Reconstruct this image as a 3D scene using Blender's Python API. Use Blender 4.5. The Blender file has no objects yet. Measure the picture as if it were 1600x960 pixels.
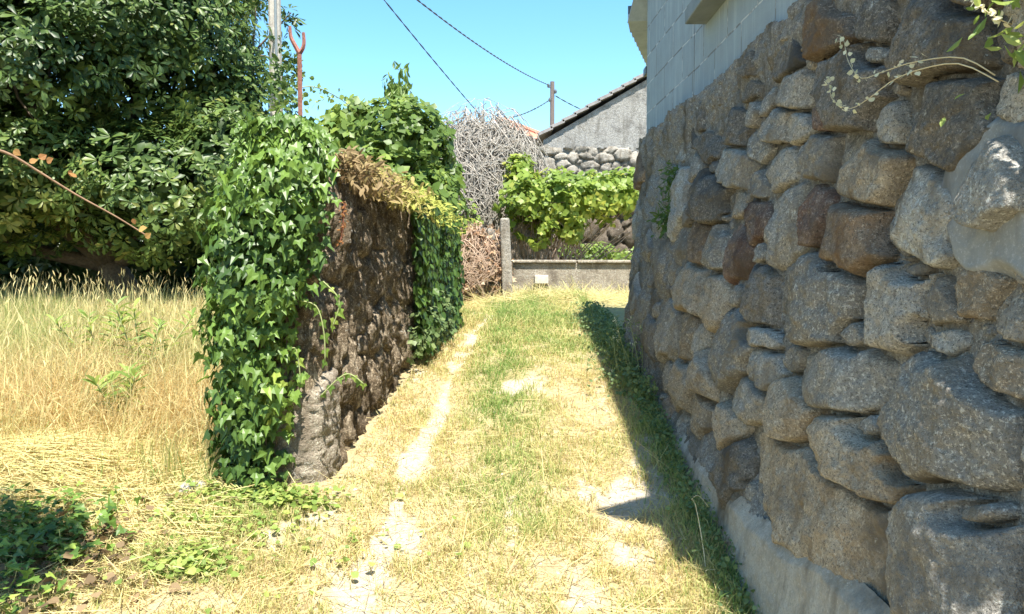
import bpy, math, numpy as np
from mathutils import Vector
R = math.radians
rng = np.random.default_rng(7)
sc = bpy.context.scene
col = sc.collection

# ------------------------------------------------------------------ camera, sky, sun, exposure
CAM = np.array([0.0, 0.0, 1.5]); F = 1200.0; HOR = 425.0
PITCH = -math.atan((480 - HOR) / F)
cam = bpy.data.cameras.new('camera'); co = bpy.data.objects.new('camera', cam); col.objects.link(co)
co.location = CAM; co.rotation_euler = (R(90) + PITCH, 0, 0)
cam.sensor_width = 36; cam.lens = 27.0; cam.clip_start = 0.05; cam.clip_end = 2000
sc.camera = co
SUN_EL, SUN_AZ = R(66), R(15)            # azimuth: from straight behind the camera towards its right
SDIR = np.array([math.sin(SUN_AZ) * math.cos(SUN_EL), -math.cos(SUN_AZ) * math.cos(SUN_EL), math.sin(SUN_EL)])
w = bpy.data.worlds.new('World'); sc.world = w; w.use_nodes = True
nt = w.node_tree; bg = nt.nodes['Background']
sky = nt.nodes.new('ShaderNodeTexSky'); sky.sky_type = 'NISHITA'; sky.sun_disc = False
sky.sun_elevation = SUN_EL; sky.sun_rotation = math.pi - SUN_AZ
sky.air_density = 1.0; sky.dust_density = 0.4; sky.ozone_density = 0.6; sky.altitude = 200
hs_ = nt.nodes.new('ShaderNodeHueSaturation'); hs_.inputs['Hue'].default_value = .488; hs_.inputs['Saturation'].default_value = 1.28
nt.links.new(sky.outputs[0], hs_.inputs['Color']); nt.links.new(hs_.outputs[0], bg.inputs[0]); bg.inputs[1].default_value = 0.12
sl = bpy.data.lights.new('sun', 'SUN'); sl.energy = 5.0; sl.angle = R(0.5); sl.color = (1.0, 0.95, 0.86)
so = bpy.data.objects.new('sun', sl); col.objects.link(so)
so.rotation_euler = Vector(-SDIR).to_track_quat('-Z', 'Y').to_euler()
sc.view_settings.view_transform = 'Standard'; sc.view_settings.look = 'None'
sc.view_settings.gamma = 1.0; sc.view_settings.use_curve_mapping = False
sc.view_settings.exposure = 1.5

# ------------------------------------------------------------------ helpers
CP, SP = math.cos(PITCH), math.sin(PITCH)
def at(px, py, Y):
    """world point seen at photo pixel (1600x960) at depth y = Y"""
    a = (px - 800) / F; b = (480 - py) / F
    d = np.array([a, CP - b * SP, SP + b * CP])
    return CAM + d * (Y / d[1])
def proj(p):
    p = np.asarray(p, float) - CAM
    f = p[..., 1] * CP + p[..., 2] * SP; u = -p[..., 1] * SP + p[..., 2] * CP
    return 800 + F * p[..., 0] / f, 480 - F * u / f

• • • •

_Required task_.
Return the listing above unchanged, apart from dropping its pictures.

_Response to this task_.
Reconstruct this image as a 3D scene using Blender's Python API. Use Blender 4.5. The Blender file has no objects yet. Measure the picture as if it were 1600x960 pixels.
import bpy, math, numpy as np
from mathutils import Vector
R = math.radians
rng = np.random.default_rng(7)
sc = bpy.context.scene
col = sc.collection

# ------------------------------------------------------------------ camera, sky, sun, exposure
CAM = np.array([0.0, 0.0, 1.5]); F = 1200.0; HOR = 425.0
PITCH = -math.atan((480 - HOR) / F)
cam = bpy.data.cameras.new('camera'); co = bpy.data.objects.new('camera', cam); col.objects.link(co)
co.location = CAM; co.rotation_euler = (R(90) + PITCH, 0, 0)
cam.sensor_width = 36; cam.lens = 27.0; cam.clip_start = 0.05; cam.clip_end = 2000
sc.camera = co
SUN_EL, SUN_AZ = R(66), R(15)            # azimuth: from straight behind the camera towards its right
SDIR = np.array([math.sin(SUN_AZ) * math.cos(SUN_EL), -math.cos(SUN_AZ) * math.cos(SUN_EL), math.sin(SUN_EL)])
w = bpy.data.worlds.new('World'); sc.world = w; w.use_nodes = True
nt = w.node_tree; bg = nt.nodes['Background']
sky = nt.nodes.new('ShaderNodeTexSky'); sky.sky_type = 'NISHITA'; sky.sun_disc = False
sky.sun_elevation = SUN_EL; sky.sun_rotation = math.pi - SUN_AZ
sky.air_density = 1.0; sky.dust_density = 0.4; sky.ozone_density = 0.6; sky.altitude = 200
hs_ = nt.nodes.new('ShaderNodeHueSaturation'); hs_.inputs['Hue'].default_value = .488; hs_.inputs['Saturation'].default_value = 1.28
nt.links.new(sky.outputs[0], hs_.inputs['Color']); nt.links.new(hs_.outputs[0], bg.inputs[0]); bg.inputs[1].default_value = 0.12
sl = bpy.data.lights.new('sun', 'SUN'); sl.energy = 5.0; sl.angle = R(0.5); sl.color = (1.0, 0.95, 0.86)
so = bpy.data.objects.new('sun', sl); col.objects.link(so)
so.rotation_euler = Vector(-SDIR).to_track_quat('-Z', 'Y').to_euler()
sc.view_settings.view_transform = 'Standard'; sc.view_settings.look = 'None'
sc.view_settings.gamma = 1.0; sc.view_settings.use_curve_mapping = False
sc.view_settings.exposure = 1.5

# ------------------------------------------------------------------ helpers
CP, SP = math.cos(PITCH), math.sin(PITCH)
def at(px, py, Y):
    """world point seen at photo pixel (1600x960) at depth y = Y"""
    a = (px - 800) / F; b = (480 - py) / F
    d = np.array([a, CP - b * SP, SP + b * CP])
    return CAM + d * (Y / d[1])
def proj(p):
    p = np.asarray(p, float) - CAM
    f = p[..., 1] * CP + p[..., 2] * SP; u = -p[..., 1] * SP + p[..., 2] * CP
    return 800 + F * p[..., 0] / f, 480 - F * u / f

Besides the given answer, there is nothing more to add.